Blijf in uw cel - tips van kluizenaar Benoît Standaert (2)
Je hebt het niet gekozen om kluizenaar te worden, het werd je opgelegd. En niemand weet nog voor hoelang? Kan ik het willen en ervoor kiezen? Misschien wordt alles dan ook lichter, en bieden zich bevreemdende openingen aan waar ik nog nooit aan gedacht heb?
Zijn
In de afzondering, ver van het vele, kan ik ontdekken dat er een ‘zijn’ aan het ‘doen’ voorafgaat. Ik mag ‘er zijn’, ik hoef daarvoor niets te ‘doen’. Veradem! Ontspan! Trek open en hou op als een lastdier met een juk van verplichtingen door het leven te gaan. Ontdek de diepere hunker die door alles heen trekt: een snakken naar ‘vrijheid en schoonheid van de kinderen Gods’, zo noemt Paulus dit diepe gezucht. Het trekt door heel de schepping, het trekt ook door ons, mensen, die weliswaar de Geest hebben ontvangen maar ook hunkeren naar de voltooiing die er nog niet is. We hopen. En hopen is uitzien naar wat er nog niet is, onzichtbaar gegeven. Was het te zien, dan hoeven we het niet meer te hopen, zegt Paulus.
Zalig wie zonder te zien, onwankelbaar hoopt.
Bij Paulus is de hoop altijd gericht op heerlijkheid, schoonheid, stralend licht, goddelijke voltooiing van het bestaan.
Verlangen
De kluizenaar bidt voortdurend. Dat is zijn roeping, zo zeiden we het de vorige keer. Hoe doe je dat? Door aandacht. Door bewust te ademen. Door te zuchten.

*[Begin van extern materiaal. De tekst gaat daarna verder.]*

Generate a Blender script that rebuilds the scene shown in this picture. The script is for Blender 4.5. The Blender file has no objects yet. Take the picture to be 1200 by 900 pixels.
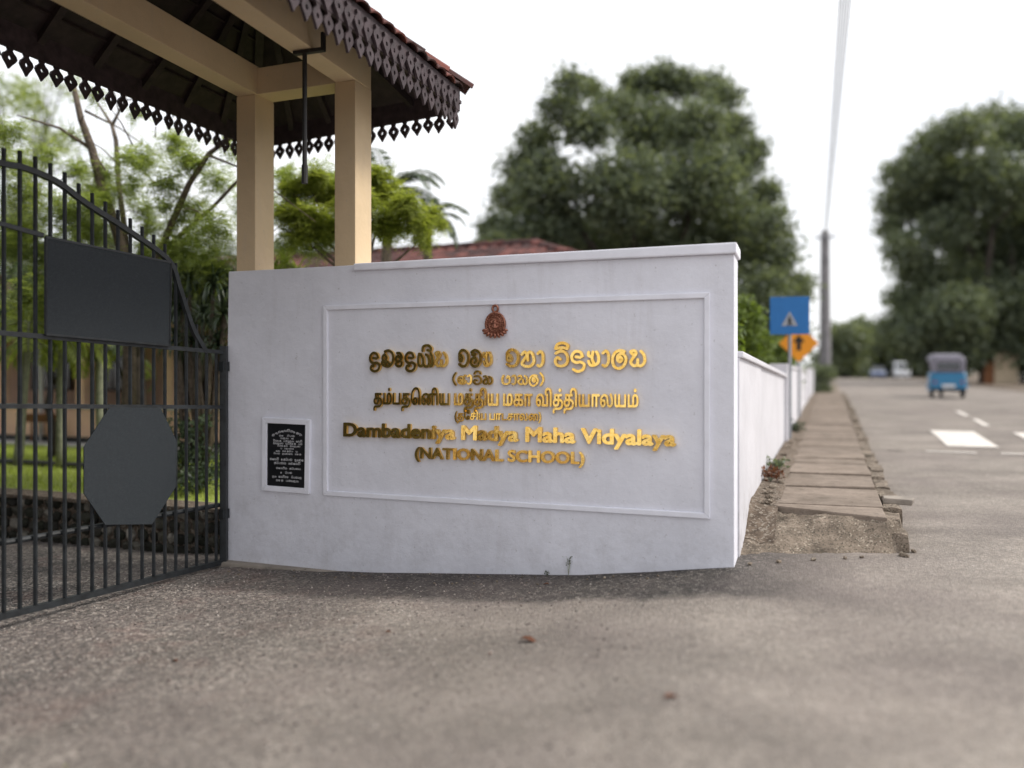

Augustinus vroeg zich met velen af: hoe doen we wat Paulus ons aanraadt: ‘Bid zonder ophouden’? We kunnen toch niet voortdurend zitten te prevelen?
In ons is er iets dat aanhoudt: het verlangen.
We verlangen steeds. Als je bij je verlangen komt, zal je vanuit dat verlangen moeiteloos voortdurend bidden. We verlangen steeds en wie steeds verlangt, bidt steeds.
Pelgrimsweg
Dat verlangen is geheimzinnig diep. Dankzij stilte en afzondering kan ik in de buurt komen van dat leven binnen mijn leven. Immers, het verlangen is bewoond: in mij is er niet slechts ‘ik’ die verlang. Het wonder van vele geestelijke schrijvers en dichters is dat ze getuigen dat God in hun verlangen bezig is, als een geheimzinnige, bevrijdende aanstoot.
Mijn verlangend bidden is gevoed door die Ander.
Paulus op diezelfde bladzijde van Romeinen 8 heeft het over ‘de Geest die onze geest te hulp komt, en in ons zucht en pleit in onuitsprekelijke verzuchtingen’. Er is aanhoudend een eerste gebed reeds aan de gang, dankzij die Geest in ons. Misschien is dit de kans van mijn leven, door stilte en afzondering, die werking aan de binnenkant te ontwaren, in een immense dankbaarheid. Een knap middel om in die buurt te verblijven is het boek van de Psalmen bij de hand te hebben, en ze te lezen, van A tot Z, in groepjes van drie, zonder haast en zonder te slenteren. De psalmen bevrijden het verlangen in ons en richten het op Gods feest dat komt. Ze vormen een weg in het hart, een pelgrimsweg. Ga die vanuit de afzondering, de stilte, een zuivere aandacht, het ‘zijn’ meer dan het ‘doen’.